A Campagnolo acredita em seu sistema eletrônico e espera por uma recuperação econômica antes de lançá-lo. "Recebemos respostas extremamente positivas sobre a rapidez, precisão e facilidade da mudança de marchas," disse Lerrj Piazza, porta-voz da Campagnolo.
Como as equipes de ciclismo dependem do patrocínio de empresas como Shimano para sua sobrevivência financeira, muitos ciclistas demonstraram relutância em discutir suas preocupações acerca do sistema, que incluem a possibilidade de falhas na bateria e a dificuldade de mudar marchas usando luvas devido aos pequenos e sensíveis botões. Mas após alguns treinos, George Hincapie, da Columbia, disse concordar com o proprietário da equipe, Stapleton, sobre seus méritos.

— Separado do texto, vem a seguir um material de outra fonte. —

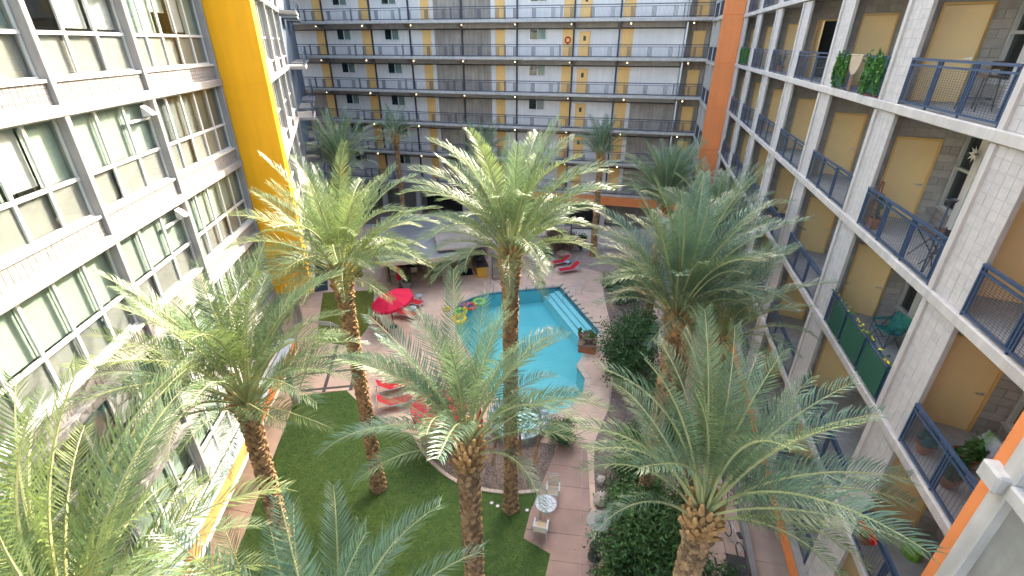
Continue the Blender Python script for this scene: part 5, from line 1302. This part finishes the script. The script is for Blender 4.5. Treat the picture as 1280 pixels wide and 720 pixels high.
# wreath on the gallery door
wr = thing('wreath', 'dark red wreath hung on an ochre gallery panel', 'wreath', Bw(4.95, -1.52, ZL[4] + 1.55), BRZ)
wm = MB(); wm.torus(.24, .06, (0, 0, 0), 20, 8); obj('ring', wm, 'red', wr, rot=(R(90), 0, 0)); obj('bow', MB().box(-.09, .09, -.03, .05, -.34, -.2), 'flower_r', wr)
# bicycles parked on the covered walk
def bicycle(label, s, y, rz, mk):
    t = thing('bicycle', label, 'bicycle', Rw(s, y, .05), RRZ + rz, 'bicycles parked under the first floor fascia')
    for x in (-.52, .52):
        w_ = obj('wheel', MB().torus(.32, .02, (0, 0, 0), 22, 6), 'dark', t, loc=(x, 0, .34), rot=(R(90), 0, 0))
        sp = MB()
        for i in range(8): a = i * math.pi / 4; sp.bar((0, 0, 0), (.31 * math.cos(a), .31 * math.sin(a), 0), .004, 0, 3)
        obj('spokes', sp, 'steel', w_)
    obj('frame', MB().bar((-.52, 0, .34), (-.1, 0, .32), .016).bar((-.1, 0, .32), (-.22, 0, .82), .018).bar((-.2, 0, .76), (.38, 0, .80), .018).bar((-.1, 0, .32), (.38, 0, .74), .02).bar((-.52, 0, .34), (-.2, 0, .74), .013).bar((.36, 0, .9), (.52, 0, .34), .016), mk, t)
    obj('saddle', MB().box(-.35, -.1, -.07, .07, .84, .90), 'dark', t); obj('handlebar', MB().bar((.34, -.28, .98), (.34, .28, .98), .014).bar((.36, 0, .88), (.34, 0, .98), .016), 'steel', t); obj('pedals', MB().bar((-.1, -.16, .24), (-.1, .16, .40), .014), 'steel', t)
    return t
bicycle('red bicycle leaning on the low wall under the fascia', 1.6, .95, .5, 'flower_r'); bicycle('dark blue bicycle next to the red one', .5, .9, .4, 'blue'); bicycle('white framed bicycle further along the covered walk', -2.0, .9, .35, 'white')
# objects inside: low storage boxes by the bicycles
sb = thing('storage_box', 'grey storage box beside the white bicycle', 'box', Rw(-3.4, 1.0, .05), RRZ); obj('bin', MB().box(-.5, .5, -.3, .3, 0, .55), 'panel_grey', sb); obj('lid', MB().box(-.53, .53, -.33, .33, .552, .60), 'dark', sb)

"A marcha é impressionante," disse. "Fiquei impressionado no momento em que experimentei."
A ação do sistema eletrônico é tão desprovida de esforço que, comparada às alavancas mecânicas, deixa o usuário se sentindo quase desconectado da bicicleta.
Após experimentar o sistema, Jonathan Vaughters, chefe-executivo da Garmin Slipstream, prevê que ele será inicialmente mais comum em bicicletas especiais para corridas de tempo e triatlos. Vaughters, ex-ciclista profissional, acredita que boa parte da margem de dois segundos com que Chris Boardman ganhou a corrida de abertura do Tour de France de 1997 se deveu ao descarrilador eletrônico Mavic que usava. O aparelho, que funcionou nos 7,3 quilômetros da corrida, permitiu que Boardman mantivesse sua posição aerodinâmica mesmo enquanto trocava marchas.
Se o Di2 se provar confiável e um sucesso no mercado, não espere por uma transmissão automática a seguir. Walton diz que um sistema desse tipo, pelo menos para bicicletas de corrida, precisaria analisar o estado físico de um ciclista, além de ler sua mente.
"Não há como o sistema saber quando você vai disparar," disse Walton. "Em uma competição, você precisa estar no controle."